Impedimenti matrimoniali per vincoli familiari

Le stesse motivazioni che stanno alla base dell’impedimento di consanguineità, si tengono presenti per proibire il matrimonio tra affini, e questo perché se nel matrimonio i coniugi diventano “una sola carne”, è giusto che in qualche modo i consanguinei dell’uno lo siano per l’altro.

L’affinità che continua anche dopo la morte del coniuge, cessa invece con la dichiarazione di nullità del matrimonio da parte dei Tribunali Ecclesiastici. Se ci si trova di fronte però ad una situazione in cui a seguito di un matrimonio invalido è seguita una convivenza, ovvero se l’uomo o la donna hanno convissuto in modo pubblico e notorio, senza avere celebrato le nozze, tra essi ed i parenti più stretti dell’altro si crea un vincolo analogo a quello di affinità che quindi rende difficile l’unione matrimoniale. Il diritto canonico in tali casi prevede l’impedimento della cosiddetta pubblica onestà, che ha, rispetto all’affinità, una estensione decisamente e giustamente minore, arrivando a rendere nulle le nozze solo nel primo grado della linea retta tra l’uomo e le consanguinee della donna (cioè madre e figlia di questa) e viceversa.

L’impedimento è per sua natura perpetuo, cioè cessa solo se dispensato dall’Ordinario del Luogo; per ottenere tale dispensa sono richiesti dal diritto ecclesiastico gravi motivi. Tale impedimento esiste per ragioni di pubblica moralità e di convivenza sociale: si vuole infatti tutelare la dignità e la salute della famiglia e l’integrità dei costumi. Molte coppie cattoliche oggi scelgono di unirsi con il solo matrimonio civile, ovvero quello celebrato dinanzi ad un pubblico funzionario dello Stato nella forma prescritta dalla legge civile. Questo matrimonio è nullo “ipso iure”, ma i cattolici che per motivi ideologici o pratici preferiscono contrarre solo il matrimonio civile, rimandando quello religioso, non sono equiparati dal diritto ai semplici conviventi, in quanto è chiaro che in questi coniugi si riscontra almeno un certo impegno stabile di vita, anche se spesso non è esclusa in questa ottica la possibilità del divorzio.

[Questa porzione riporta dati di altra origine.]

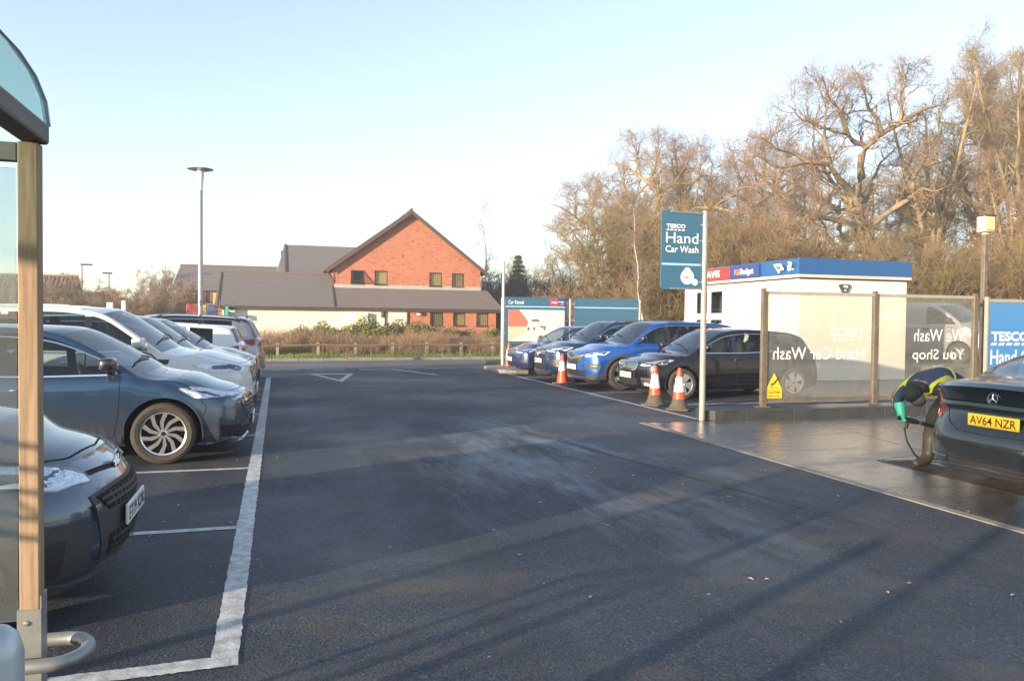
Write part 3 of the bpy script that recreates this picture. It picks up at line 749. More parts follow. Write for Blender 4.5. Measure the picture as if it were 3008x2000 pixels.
def spec_suv(c, L=4.478, W=1.856, H=1.61, r=.348, **k):
    p = paint('paint_'+k.pop('nm', 'suv'), c, k.pop('metal', .4), .28)
    S = base(L, W, H, k.pop('fo', .905), k.pop('wb', 2.675), r, k.pop('zn', .86), k.pop('zc', 1.09), k.pop('xc', 1.10), k.pop('xh', 1.80), zbelt=k.pop('zbelt', 1.04), zt=1.05, paint=p, tumble=.42, zs=.23,
             rim=k.pop('rim', dict(n=5, double=True, gap=.13, w0=.03, w1=.045, rim=.70)), drh=.45, drg=.12, dlo=k.pop('dlo', 'ul'), cladding=k.pop('cladding', .06), sill=.40, handlemat=p, archgap=.06, **k)
    xf = L/2
    S['windows'] = [(xf-2.04, xf-1.06), (xf-3.02, xf-2.13), (xf-3.75, xf-3.10)]
    S['doors'] = doors(S, xf-1.34, xf-2.08, xf-3.0, .42)
    S['seams'] = hood_seams(xf, .72, xf-.22, xf-1.05, 1)
    S['sideglass'] = {1: C_GLASS, 2: C_TINT}
    return S
def spec_grandland():
    S = spec_suv((.012, .10, .42), nm='bright_blue', metal=.45, dlo='u', mirrormat=C_GLOSSBLK, fin=-1.55); xf = 4.478/2; S['zn'] = .86
    S['bits'] = lamp([S_(xf-.62, .885), S_(xf-.40, .865), F_(.66, .835), F_(.56, .80)], [S_(xf-.60, .865), S_(xf-.42, .785), F_(.68, .745), F_(.56, .765)],
                     inner=([S_(xf-.52, .86), S_(xf-.42, .85)], [S_(xf-.50, .83), S_(xf-.42, .81)]), led=([S_(xf-.60, .88), S_(xf-.44, .80), F_(.62, .755)], [S_(xf-.585, .865), S_(xf-.45, .785), F_(.62, .745)]))
    S['bits'] += [('grille', C_GLOSSBLK, [F_(-.56, .80), F_(0, .815), F_(.56, .80)], [F_(-.42, .60), F_(0, .565), F_(.42, .60)], dict(both=False, nu=20)),
                  ('lower_intake', C_BLK, [F_(-.62, .44), F_(0, .44), F_(.62, .44)], [F_(-.56, .30), F_(0, .29), F_(.56, .30)], dict(both=False, nu=20)),
                  ('fog_lamp_pocket', C_TRIM, [S_(xf-.36, .60), F_(.64, .60)], [S_(xf-.34, .45), F_(.58, .49)], dict(nu=8, off=.008)),
                  ('bumper_skirt', C_TRIM, [S_(xf-.52, .40), F_(.72, .38), F_(.6, .30)], [S_(xf-.54, .24), F_(.74, .23), F_(.6, .235)], dict(nu=10, off=.01)),
                  ('skid_plate', C_SATIN, [F_(-.62, .30), F_(0, .27), F_(.62, .30)], [F_(-.58, .235), F_(0, .23), F_(.58, .235)], dict(both=False, nu=20, off=.02))]
    S['bars'] = [('grille_bar', C_SATIN, [F_(-w, z+.03), F_(0, z), F_(w, z+.03)], .010, .012) for w, z in ((.52, .76), (.50, .72), (.47, .68), (.44, .64), (.42, .60))]
    S['bars'] += [('grille_wing', C_CHROME, [F_(sg*.06, .70), F_(sg*.3, .735), F_(sg*.56, .785)], .022, .018) for sg in (1, -1)]
    S['bars'] += [('fog_strip', C_CHROME, [F_(sg*.55, .545), F_(sg*.68, .545), N_(xf-.30, sg*.86, .55)], .014, .014) for sg in (1, -1)]
    S['badges'] = [('F', .705, .07, 'bolt')]; S['plates'] = [('F', 'DP19 NKU', .50, 0)]
    return S
def spec_kadjar():
    S = spec_suv((.010, .028, .085), L=4.45, W=1.84, H=1.61, nm='deep_blue', fo=.90, wb=2.65, rails=(-1.5, .35), dlo='u', cladding=.05); xf = 2.225
    S['bits'] = lamp([S_(xf-.66, .90), S_(xf-.40, .90), F_(.66, .865), F_(.42, .82)], [S_(xf-.62, .87), S_(xf-.42, .80), F_(.70, .77), F_(.42, .79)],
                     led=([S_(xf-.62, .885), S_(xf-.44, .82), F_(.52, .79)], [S_(xf-.60, .87), S_(xf-.45, .80), F_(.52, .775)]))
    S['bits'] += [('grille', C_GLOSSBLK, [F_(-.44, .82), F_(0, .80), F_(.44, .82)], [F_(-.36, .66), F_(0, .60), F_(.36, .66)], dict(both=False, nu=20)),
                  ('lower_intake', C_BLK, [F_(-.42, .47), F_(0, .47), F_(.42, .47)], [F_(-.42, .31), F_(0, .30), F_(.42, .31)], dict(both=False, nu=20)),
                  ('fog_lamp_pocket', C_BLK, [S_(xf-.36, .58), F_(.56, .60)], [S_(xf-.34, .40), F_(.56, .42)], dict(nu=8, off=.008)),
                  ('skid_plate', C_SATIN, [F_(-.66, .31), F_(0, .285), F_(.66, .31)], [F_(-.60, .24), F_(0, .235), F_(.60, .24)], dict(both=False, nu=20, off=.02))]
    S['bars'] = [('grille_bar', C_CHROME, [F_(-w, z+.02), F_(0, z), F_(w, z+.02)], .010, .012) for w, z in ((.42, .77), (.40, .73), (.38, .69), (.35, .65))]
    S['bars'] += [('fog_surround', C_CHROME, [F_(sg*.56, .60), F_(sg*.58, .44), N_(xf-.32, sg*.80, .42)], .028, .016) for sg in (1, -1)]
    S['badges'] = [('F', .73, .095, 'diamond')]; S['plates'] = [('F', 'MK68 XEO', .535, 0)]
    return S
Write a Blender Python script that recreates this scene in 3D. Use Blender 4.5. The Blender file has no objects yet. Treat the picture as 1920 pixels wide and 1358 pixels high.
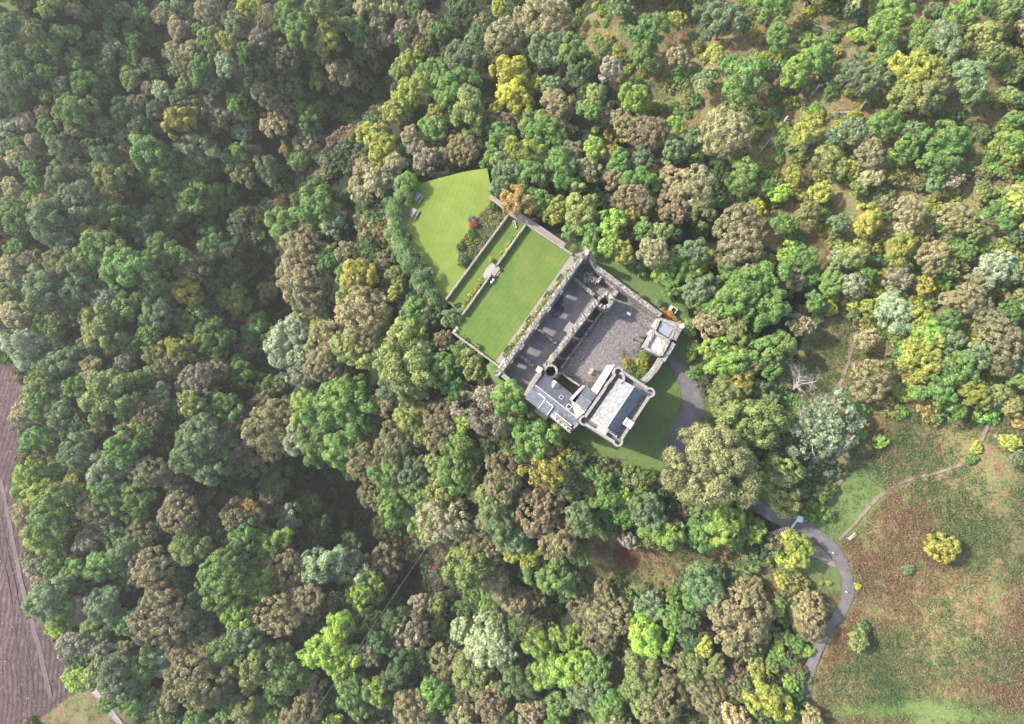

Il matrimonio civile contratto tra due persone non soggette alla legge della Chiesa è invece pienamente valido. Sono vincolati all’osservanza della forma canonica per la celebrazione solo i battezzati che non si siano separati dalla Chiesa con “atto formale”. Nella nostra società in cui domina l’indifferenza religiosa è rarissimo il caso del battezzato che si rivolga al parroco per dichiarare formalmente di non volere più appartenere alla Chiesa: questo andrà perciò desunto da atti di formale adesione ad altre comunità religiose o associazioni che professano dottrine incompatibili con quelle della Chiesa Cattolica. È chiaro quindi che possono sorgere incertezze e problemi interpretativi e poi pratici che porterà di volta in volta a considerare il battezzato che ha celebrato il matrimonio civile come validamente coniugato, semplice convivente o concubino.